I think we should be able to write a unit test to verify that calling tabulate_correction and .apply(use_tabulated=True) gives the same results as .apply(usetabulated=False). It would be best to do this on a data set with a nontrivial aperture correction.

melanieclarke commented 4 months ago

I refactored the code slightly so that apcorr.apply() takes use_tabulated as an (optional) argument. Please tell me if you think this approach is better. If so, we can double-check the test results.

These changes look sensible to me - thanks!

I'll be out next week, but can check back in after if there is still testing work that needs to be done.

t-brandt commented 4 months ago

Adding a unit test to verify that the tabulated and non-tabulated corrections are the same is harder than I thought. This will require a new dummy data set (since none of the ones there currently have the keys in the data tables). I was hoping it would just be a couple of lines. I could generate a data set and add it to the repository, and then write a test to verify that the answer is the same in the various ways of computing an aperture correction. Should I do this?

melanieclarke commented 4 months ago

Adding a unit test to verify that the tabulated and non-tabulated corrections are the same is harder than I thought. This will require a new dummy data set (since none of the ones there currently have the keys in the data tables). I was hoping it would just be a couple of lines. I could generate a data set and add it to the repository, and then write a test to verify that the answer is the same in the various ways of computing an aperture correction. Should I do this?
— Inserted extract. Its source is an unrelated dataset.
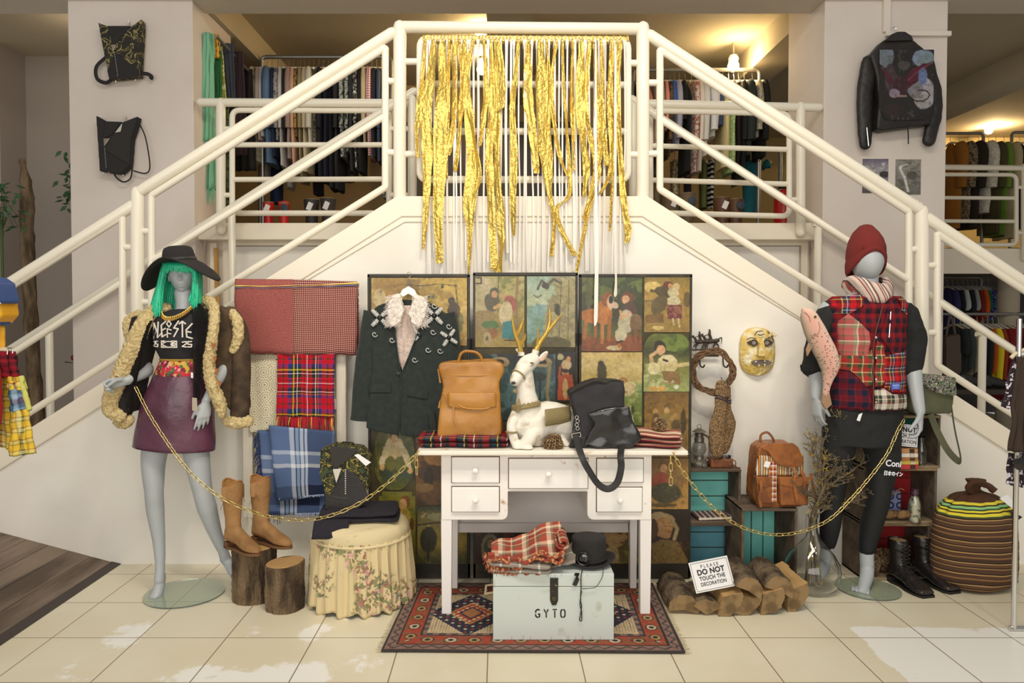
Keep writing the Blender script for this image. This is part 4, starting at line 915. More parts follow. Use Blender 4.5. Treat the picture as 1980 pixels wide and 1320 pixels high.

I'm not very familiar with the current apcorr tests. Is it possible to just add the keys you need to the existing mock data sets?

t-brandt commented 4 months ago

The current tests simply check that the interpolating aperture correction function is unity at a random wavelength (i.e. that there is no correction). A proper test, to my mind, for the current change is that the aperture correction applied to a grid of wavelengths is the same whether applied in the old or in the new way. The function that applies the correction has a variety of fields hard-coded in in the form of a FITS table that it assumes as input; such a table is never actually called or referenced in the current checks. So I think it would be a bit of a pain to implement and would require a new dummy reference file. If it is important to do this I can give it a go.

drlaw1558 commented 4 months ago

It may be simpler then to cover this in the regression test framework (which should happen automatically) rather than as a unit test.

melanieclarke commented 4 months ago

I see, the current unit tests don't cover any of this functionality yet. I agree it would take some development time to work up appropriate mock test data. I think it would be nice to have, but it's not critical for this change.